Se la comunicazione che si dà agli aspiranti lavoratori è indifferenziata e tesa a far valorizzare in maniera generica il possesso di soft skills, il risultato potrebbe essere l’inflazione dell’inserimento di frasi fatte – i curriculum sono pieni di auto dichiarazioni di possesso di capacità di adattamento, resistenza allo stress, leadership, problem solving e perizia nel lavorare per obiettivi – e la conseguente elisione reciproca del valore aggiunto rappresentato da tali caratteristiche.

E’ evidente che essendo il problem solving  un’abilità difficilmente codificabile e attestabile, chiunque potrà autodichiararla nel proprio curriculum, associandola parimenti sia all’applicazione costante nel superare i livelli di un videogioco che all’aver evitato con la consegna di un buono sconto la scenata pubblica di un cliente insoddisfatto.

Ed è altrettanto evidente che, lo stesso selezionatore, potrà ritenere utile, per un tipo di posizione lavorativa la capacità di lavorare in gruppo e per un’altra posizione l’autonomia nel darsi degli obiettivi e raggiungerli. E quindi la stessa soft skills potrebbe non essere valutata con egual peso in due casi diversi.
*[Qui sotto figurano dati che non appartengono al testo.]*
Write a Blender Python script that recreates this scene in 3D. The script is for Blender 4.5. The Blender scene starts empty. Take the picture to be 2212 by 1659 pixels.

Il suggerimento, quindi, è di inserire nel curriculum solo elementi di verità, sapendo che difficilmente il valore aggiunto che farà si che si venga convocati per un colloquio sarà la dichiarazione o meno di saper gestire lo stress o di saper comunicare. Anche perchè le soft skills, più delle competenze tecniche, si rivelano all’occhio di un selezionatore esperto già durante il colloquio di lavoro. E lì, si, possono fare la differenza.

2 commenti

GIUSEPPE LEO

GIUSEPPE LEO18/09/2019 - 22:36

Quando ero ragazzino, una persona a me molto cara mi disse testualmente: " Giuseppe cerca di apprendere molte cose nella vita e fanne tesoro, al momento opportuno usa ciò che hai appreso ........ e ricorda sempre che uno nella vita più sà e più vale ". Dico questo perchè qualsiasi autodichiarazione nel curriculum non veritiera, resa da un aspirante lavoratore qualsiasi, un buon selezionatore la riconosce ad occhi chiusi. E' chiaro che più sono veritiere le dichiarazioni sulle competenze e su ciò che si sa fare e più si può trovare il lavoro ad un aspirante lavoratore. Bisogna far capire all' interlocutore che il presentarsi come si è veramente ( senza barare su titoli, competenze , abilità ..... ecc. ) con i propri pregi e le proprie carenze ( se c'è ne sono ). Quando una persona dice la verità non ha niente da temere. Solo così, mostrandosi per ciò che si è nella vita reale ed agendo con correttezza, un aspirante lavoratore può essere aiutato a trovare lavoro. Un discorso a parte poi và fatto per i SELEZIONATORI, ........ ma ciò non è argomento di trattazione.